Près de trois ans après les faits, la mémoire des circonstances dans lesquelles chacun a appris la nouvelle reste vivace, signe d’un fort choc émotionnel, qui explique que l’événement agisse aujourd’hui comme un marqueur temporel entre un « avant» et un « après» 13 novembre, à l’instar du 11 septembre aux États-Unis. Concernant les lieux dans lesquels les attaques sont survenues, le Bataclan reste le premier évoqué.

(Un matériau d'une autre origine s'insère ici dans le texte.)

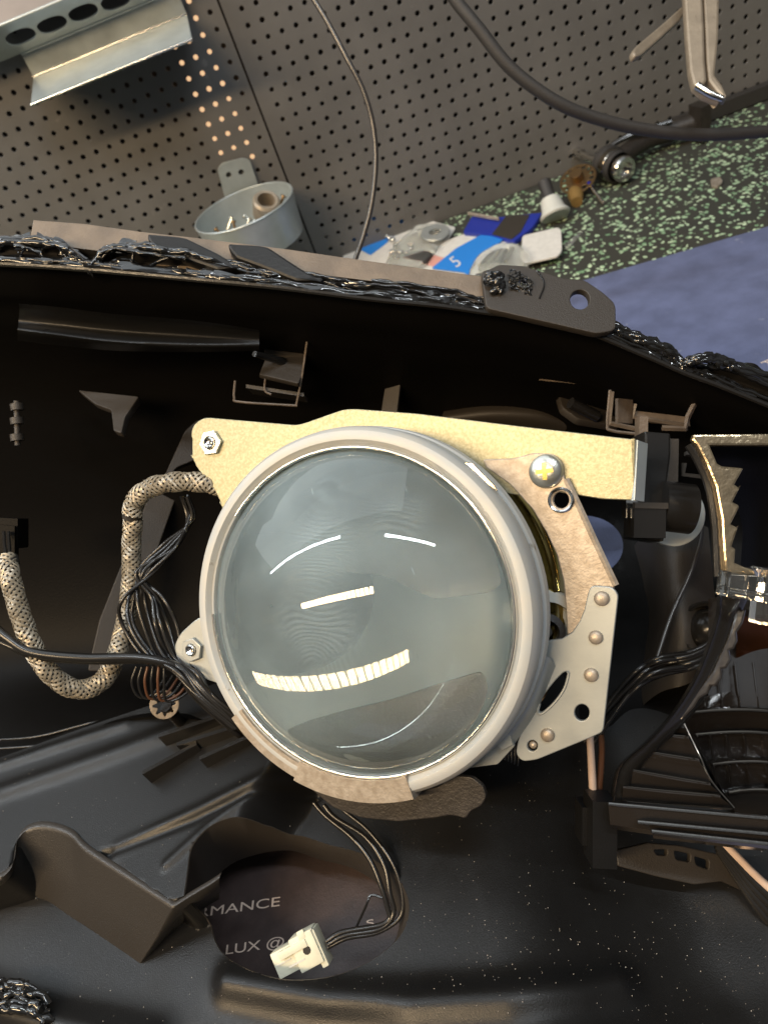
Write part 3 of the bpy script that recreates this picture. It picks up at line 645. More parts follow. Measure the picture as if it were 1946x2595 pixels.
pk('cavity_pocket', [(1205,845),(1255,850),(1330,900),(1340,920),(1250,905),(1215,880)], 270, (0.2,-0.6,-0.75), 3, MT['blackm'], 8)
part('pocket_rod', tube([P(1232,870,262),P(1290,900,266)], 2.0, 12), MT['black_s'], hs)
part('cavity_bulge', loft([[P(960,885,290),P(1060,868,286),P(1160,872,284),P(1220,890,288)],[P(955,905,284),P(1060,895,280),P(1160,900,280),P(1230,915,284)],[P(965,940,292),P(1060,935,290),P(1160,940,288),P(1240,955,290)]], 6, 6), MT['blackm'], hs, 60)
# left clip stack
part('side_clip', join(tube([P(36,866,262),P(38,962,262)], 1.0, 10, 4), *[tube([P(36,v,262),P(38,v+14,262)], 2.2, 12, 2) for v in (872,902,938)]), MT['blackm'], hs, 50)
part('side_clip', box(P(12,1150,262), M@np.array([1,.05,0]), M@np.array([0,1,0]), M@np.array([0,0,1.]), (12,10,8)), MT['shell'], hs)
part('side_clip', box(P(20,1180,258), M@np.array([1,.1,0]), M@np.array([0,1,0]), M@np.array([0,0,1.]), (5,14,3)), MT['shell'], hs)
# right rear bulge with cylinder boss and tunnel
part('rear_bulge', loft([[P(1370,1180,280),P(1410,1120,265),P(1470,1110,258),P(1530,1140,260)],[P(1390,1260,276),P(1420,1250,258),P(1470,1250,250),P(1540,1250,256)],[P(1400,1360,268),P(1430,1350,252),P(1480,1350,244),P(1550,1350,250)],[P(1350,1560,262),P(1420,1500,250),P(1480,1480,244),P(1550,1450,248)]], 8, 8), MT['blackm'], hs, 60)
part('boss_cup', lathe([(9,-6),(9,0),(8.2,0.6),(7.4,0),(7.2,-6)], P(1530,1360,243), M@np.array([-0.3,-0.2,-0.9]), 32), MT['black_s'], hs)
part('boss_ball', lathe([(6.8*math.cos(a), 6.8*math.sin(a)) for a in np.linspace(-0.3,1.57,8)], P(1530,1360,246), M@np.array([-0.3,-0.2,-0.9]), 24), MT['black_s'], hs)
# ribs on the floor, left of the lamp
for a, b in (((308,1672),(425,1608)),((343,1592),(500,1540)),((383,1610),(520,1568)),((432,1640),(540,1592))):
    A = PT(*a, PH+5); B = PT(*b, PH+3); dv = (B-A); 
    part('floor_rib', box((A+B)/2-np.array([0,0,3]), dv, np.cross([0,0,1.],dv), (0,0,1), (np.linalg.norm(dv), 1.3, 7)), MT['black_s'], hs, 20)
sn = PT(355,1523,PH+12)
star = [(4.6*math.cos(a), 4.6*math.sin(a)) for a in np.arange(32)*math.pi/16]
inn = []
for k in range(16): a = k*math.pi/8; r = 3.7 if k % 2 else 2.4; inn += [(r*math.cos(a-.08), r*math.sin(a-.08)), (r*math.cos(a+.08), r*math.sin(a+.08))]
solo('push_nut', plate(star, Plane(sn, M@np.array([0.2,-0.1,-0.97])), 0.6, [inn], 0.1, local=True), MT['cast'], 'small toothed metal push nut ring lying on the black shell left of the lens', 'push nut')
part('nut_peg', tube([sn-np.array([0,0,18]), sn-np.array([0,0,1.0])], 2.0, 12, 2), MT['black_s'], hs)
# notch and raised tan web at the very front
ft = PT(760,2140,HZ+2)
pk('front_web', [(700,2128),(790,2138),(770,2175),(760,2205),(660,2198),(690,2160)], 205, (0.05,-0.2,-0.97), 3, MT['blackm'], 5)
# step boss right of the plateau

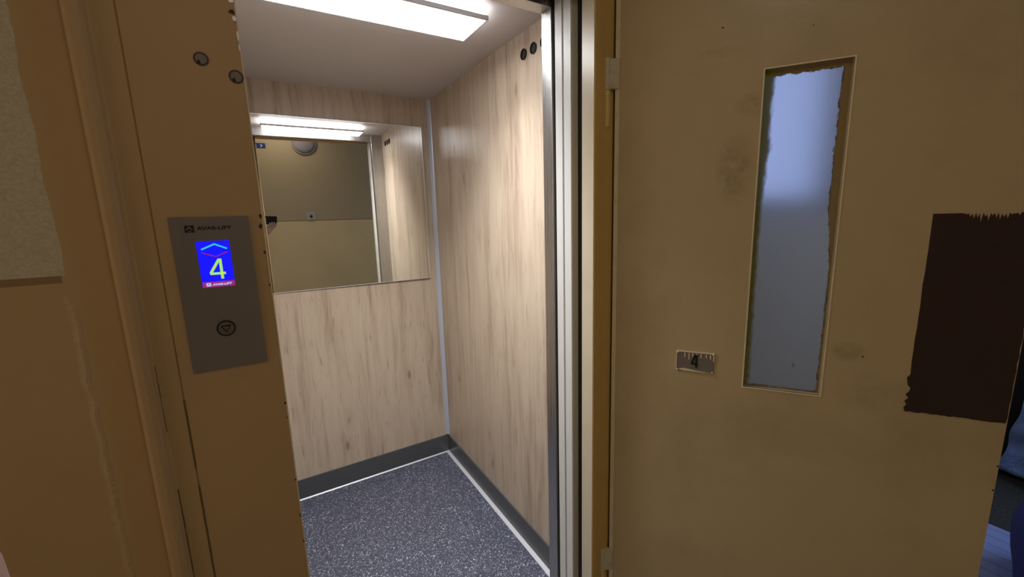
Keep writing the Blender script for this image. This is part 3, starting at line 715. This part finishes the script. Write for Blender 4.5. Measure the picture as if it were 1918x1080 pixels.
# right hand: grips the right end of the phone from below, forearm runs down and to the left
wr = (.030, -.150, -.075); pc = (.058, -.098, -.045)
ch = [[((-.060, -.300, -.190), .036), ((-.02, -.22, -.125), .030), (wr, .024), (pc, .025)]]
for k, (fx, L_) in enumerate(((.030, 0), (.052, .006), (.074, .004), (.094, -.004))):
    ch.append([(pc, .025), ((fx, -.068, -.030), .0115), ((fx+.001, -.049, -.002), .0085), ((fx+.002, -.034+L_, .0035), .0075), ((fx+.002, -.020+L_, .0035), .0065)])
ch.append([(pc, .025), ((.088, -.085, -.045), .012), ((.105, -.055, -.032), .0095), ((.104, -.028, -.0225), .0085)])
skin_obj('right_hand', ch, pc, msk, pers)
skin_obj('sleeve', [[((-.16, -.52, -.36), .062), ((-.105, -.40, -.27), .054), ((-.048, -.275, -.168), .046)]], (-.16, -.52, -.36), mat('dark_sleeve', (.02, .02, .025), .8), pers)
skin_obj('sleeve', [[((-.40, -.50, -.32), .062), ((-.33, -.41, -.26), .055), ((-.245, -.295, -.172), .046)]], (-.40, -.50, -.32), bpy.data.materials['dark_sleeve'], pers)
# left hand: fingers wrap the left end of the phone, one tip close to the lens
pc2 = (-.095, -.065, -.030)
ch = [[((-.27, -.33, -.20), .036), ((-.19, -.22, -.12), .030), ((-.135, -.13, -.065), .025), (pc2, .026), ((-.098, -.020, -.022), .020)]]
for k, pts_ in enumerate((((-.078, -.028, -.014), (-.058, -.018, .0035), (-.036, -.0172, .0082), (-.0165, -.0113, .0108)),
                          ((-.092, .002, -.014), (-.068, .010, .0050), (-.050, .014, .0055), (-.036, .017, .0050)),
                          ((-.098, .020, -.016), (-.075, .027, .0050), (-.058, .029, .0055), (-.044, .030, .0050)),
                          ((-.086, -.044, -.020), (-.068, -.036, .0040), (-.058, -.033, .0055), (-.050, -.031, .0050)))):
    rr_ = (.0105, .0090, .0088, .0088) if k == 0 else (.0105, .0088, .0080, .0072)
    ch.append([(pc2, .026)] + [(p, rr_[i]) for i, p in enumerate(pts_)])
ch.append([(pc2, .026), ((-.070, -.055, -.040), .012), ((-.045, -.035, -.028), .0098), ((-.025, -.028, -.0225), .0085)])
skin_obj('left_hand', ch, pc2, msk, pers)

Ces premiers résultats sont appelés à être suivis en 2021 et en 2026.

Étude « Mémoires et mises en récit des attentats de janvier et novembre 2015 dans le monde scolaire »

Menée par l’Université Paris 1, cette enquête se donne comme objectif l’analyse de la mémorisation des attentats terroristes de 2015 et de leurs mises en récit par les différents acteurs du système éducatif travaillant principalement dans les académies franciliennes. Les modalités de cette recherche sont fondées sur l’enregistrement sonore d’une centaine d’entretiens semi-directifs.

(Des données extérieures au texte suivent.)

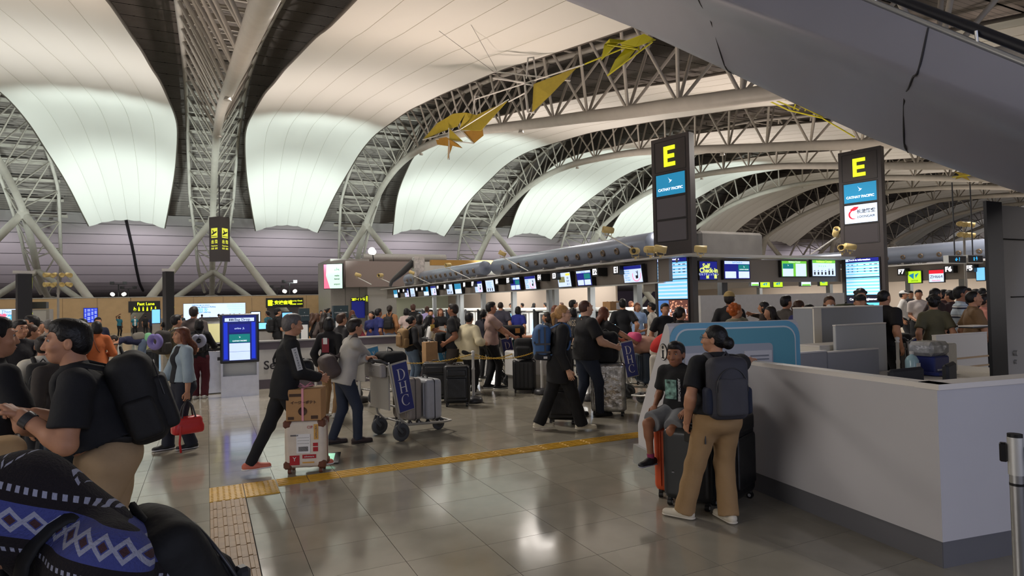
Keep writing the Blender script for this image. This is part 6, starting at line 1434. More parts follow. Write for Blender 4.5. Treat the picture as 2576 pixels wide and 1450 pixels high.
T=thing('duffel_bag','black holdall resting on the handle basket of the first luggage cart','bag',onc(CT,-.10,.02,1.0),math.radians(13));S=SDF(.03);S.box((0,0,.05),(.17,.20,.09),rd=.08);sculpt('bag_body',[(S,.013,.004,5)],[cl('bag_black',(18,18,20))],T);MB().tube([(-.1,-.1,.12),(-.05,-.02,.2),(.05,.06,.17),(.1,.1,.11)],.012,6).build('handle',m_dk,T)
J=pp('young man with curly brown hair behind the light grey shirt',858,796,11.5,60,top=(40,38,40),hair='brown',style='short',H=1.62)
J=pp('woman in a black jacket with a white and red print on its back',828,810,10,25,top=(18,17,19),sleeve='long',hair='black',style='bob',female=True,bot=(150,120,84),H=1.58,shoe=(210,210,205))
T0=J['T'];q=J['hip']+J['t']*.2*J['H']-J['fy']*(.062*J['H']+.045);MB().box(tuple(q),(.12,.012,.22),bev=.004).build('red_print',mat('print_red',s2l(120,24,40),.7),T0);MB().box(tuple(q+V3(0,-.008,.07)),(.07,.01,.10),bev=.004).build('white_print',m_wht,T0)
# ================= queue, middle
J=pf('young woman in a black top with a tan canvas backpack and jeans',1038,978,62,1.52,13,female=True,top=BK,sleeve='long',bot=(96,116,140),hair='black',style='bun',hr=(.22,.12,.8))
T,c=backpack('tan canvas backpack with buckled pocket on the young woman in jeans',J,(140,112,74),w=.30,h=.40,d=.17,acc=(128,100,66))
J=pf('woman with very long black hair and a white top in the queue',1083,975,78,1.52,12.6,female=True,top=(214,212,208),sleeve='long',bot=BK,hair='black',style='long',lh=.44,glasses=False,hl=(-.2,.15,.82))
p=atD(1082,918,12.2);T=thing('paper_bag','brown paper carrier bag held beside the white top','bag',(p[0],p[1],.62),.3);MB().box((0,0,.2),(.28,.14,.42),bev=.004).build('bag_body',mat('kraft_paper',s2l(180,142,100),.8,noise=.08),T);MB().tube([(-.06,-.07,.41),(0,-.07,.48),(.06,-.07,.41)],.006,5).build('handle',m_dk,T)
pp('person with black hair in dark clothes standing between two women in the queue',1055,794,14.2,40,top=(40,38,40),hair='black',style='bob',female=True)
J=pp('man in a black polo holding a yellow passport in the queue',1141,769,12.4,-75,top=BK,bot=(70,62,56),b=1.25,belly=.2,hair='dark',hr=(.12,.36,1.22),skin_='t',hl=(-.2,.12,1.0),cr=50)
q=J['wR']+nrm(J['wR']-J['eR'])*.12;
wq=world(J,q);T=thing('passport','yellow passport held up by the man in the black polo','booklet',tuple(wq),.4);MB().box((0,0,.03),(.10,.015,.13),bev=.003).build('cover',mat('passport_yellow',s2l(226,196,90),.6),T)
pw=world(J,V3(.02,.17,.78));T=thing('chest_bag','black bag worn on the front of the man in the black polo','bag',J['T'].location[:],J['T'].rotation_euler[2]);S=SDF(.02);S.box((0,.27,1.0),(.15,.09,.20),rd=.06);sculpt('bag_body',[(S,.018,.002,3)],[cl('bag_black',(18,18,20))],T);MB().box((.03,.37,1.08),(.02,.01,.10)).build('zip',m_ltg,T)
J=pf('woman with short dark hair in a loose cream top, seen from behind',1183,993,42,1.57,11.9,female=True,b=1.22,top=(206,194,160),sleeve='three',hem=-.09,bot=BK,hair='black',style='short',shoe=(220,218,205),hr=(.25,.18,.98),loose=1.9,hyaw=20)
g=fl(1238,978);at=(g[0],g[1],0);rz=F_(1238,80)
J=person('man in a dusty pink T-shirt and black trousers pushing a luggage cart',at,rz,H=1.77,cell=.016,top=(164,136,126),bot=BK,hair='black',style='short',hl=tol(at,rz,atD(1282,853,12.6)),hr=(.2,.45,1.05),cL=70,nl=(0,0,-1),ff=(-.1,-.08,0),fr=(.1,.1,0),shoe=(20,20,22),sole=(230,230,230),loose=1.5,b=1.08)
MB().tube(catmull([J['sR']+V3(0,-.03,.05),J['hip']+J['t']*.2-J['fy']*.13,J['hip']+V3(-.12,-.1,.12)],12),.02,6,flat=.4).build('black_strap',m_dk,J['T'])
g=fl(1283,972);C2=cart('luggage cart with a navy sign pushed by the man in the dusty pink T-shirt',(g[0]+.15,g[1]+.2,0),F_(1283,80)+RX)
T=thing('black_holdall','black holdall with a gold emblem on the second luggage cart','bag',onc(C2,-.02,0,1.02),C2.rotation_euler[2]);S=SDF(.03);S.box((0,0,.12),(.30,.22,.13),rd=.1);sculpt('bag_body',[(S,.018,.004,5)],[cl('bag_black',(18,18,20))],T);MB().box((.12,-.22,.14),(.10,.02,.10)).build('gold_emblem',mat('gold_print',s2l(200,140,50),.5),T)
T=thing('teal_bag','teal and blue soft bag on the second luggage cart','bag',onc(C2,.25,0,.72),C2.rotation_euler[2]);S=SDF(.03);S.box((0,0,.1),(.26,.24,.14),rd=.1);sculpt('bag_body',[(S,.018,.004,5)],[cl('bag_teal',(40,110,120))],T)
suitcase('dark grey suitcase lying low on the second luggage cart',onc(C2,.3,0,.16),C2.rotation_euler[2]+RX,.46,.46,.24,(52,54,58),'shell')
g=fl(1320,988);suitcase('black ribbed suitcase standing on the floor with a black backpack on it',(g[0],g[1],0),F_(1320,5),.44,.58,.27,(26,27,29),'shell',handle=0)
T=thing('backpack','black backpack sitting on the black ribbed suitcase','backpack',(g[0],g[1],.64),F_(1320,5));S=SDF(.03);S.box((0,0,.21),(.19,.12,.21),rd=.09);S.box((0,-.12,.14),(.14,.05,.12),rd=.04);sculpt('main_compartment',[(S,.014,.003,5)],[cl('pack_24_24_26',(24,24,26))],T);MB().tube([(.17,-.08,.36),(.2,-.14,.2),(.16,-.12,.05)],.018,6,flat=.4).build('strap',m_dk,T)
J=pp('woman in a black short-sleeved top reaching left to a cart, behind the blonde woman',1377,789,13,-80,top=(26,26,30),hair='dark',style='bob',female=True,hl=(-.15,.42,1.05),hr=(.12,.46,1.0),cL=60,cr=60)
T=thing('white_crate_load','white carton with a red bag lying on a cart behind the chain','box',(*atD(1335,880,12.6)[:2],0));MB().box((0,0,.55),(.9,.6,.5),bev=.03).build('carton',m_wht,T);S=SDF(.02);S.box((.05,-.1,.87),(.25,.15,.07),rd=.05);sculpt('red_bag',[(S,.02,.003,2)],[m_red],T);MB().box((0,0,.15),(.8,.5,.3)).build('cart_base',m_cartg,T)
pp('woman with long brown hair standing behind the woman in black',1397,772,14.2,60,top=(60,44,38),hair='auburn',style='long',female=True)
# blonde
g=fl(1412,1083);at=(g[0],g[1],0);rz=F_(1412,84)
J=person('blonde woman in loose black clothes walking right with a blue backpack',at,rz,H=1.70,cell=.012,female=True,b=1.16,top=(19,19,21),sleeve='long',hem=-.14,hemw=1.1,bot=(17,17,19),flare=1.4,hair='blonde',style='pony',ff=(-.07,-.30,0),fr=(.06,.28,0),hr=(.27,.08,.84),hl=(-.22,-.02,.84),cr=40,shoe=(206,198,176),sole=(214,206,190),skin_='l',lean=4,loose=1.8,glasses=True)
T,c=backpack('large blue canvas backpack with dark lower part on the blonde woman',J,(58,92,136),w=.31,h=.46,d=.22,pocket=False,off=.02)
g2=MB();g2.box(c+V3(-.02,-.112,0),(.30,.012,.03));g2.box(c+V3(.156,0,-.02),(.012,.2,.026));g2.box(c+V3(.156,0,-.13),(.012,.2,.026));g2.box(c+V3(.158,.03,.04),(.010,.022,.34));g2.box(c+V3(.158,-.05,.08),(.010,.022,.2));g2.build('dark_straps',m_dk,T)
S=SDF(.02);S.box(c-V3(0,0,.19),(.16,.115,.05),J['Rt'],rd=.04);sculpt('dark_base',[(S,.013,0,0)],[cl('pack_34_38_46',(34,38,46))],T);MB().box(c+V3(.163,.03,-.2),(.01,.05,.03)).build('white_label',m_wht,T)
g=fl(1424,1074);suitcase('black suitcase rolling behind the blonde woman',(g[0]+.1,g[1]+.25,0),F_(1424,10),.42,.62,.26,(16,16,18),'soft')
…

Étude « Écrire le 13 novembre, écrire les terrorismes »

L’un des axes principaux de cette étude menée par Paris3 est d’analyser la fabrique des mémoires elles-mêmes et d’observer ce que les mémoires font et défont des groupes d’appartenance et de référence. Le travail se focalise dans un premier temps sur les écritures du 13 novembre : témoignages et traces, fictions, pièces de théâtre, poèmes, puis élargit le point de vue en adoptant une démarche comparatiste mettant en perspective les écritures du 13 novembre et celles d’autres attentats.

Etude sur les médias

Que ce soit à travers l’évolution de l’audience des chaînes d’information continue ou dans l’utilisation faite par chacun des différents réseaux sociaux, la voix des médias façonne le paysage mémoriel autant qu’elle rend compte de son évolution. L’INA a ainsi capté, archivé et instrumenté un corpus spécifique et indexé de tweets sur les attentats de Charlie Hebdo et du 13 novembre. De la même manière, l’INA a observé et comparé la façon dont les chaînes de télévision françaises ont traité les attentats de janvier et de novembre 2015. Autant de pistes et de ressources à exploiter dans les années à venir.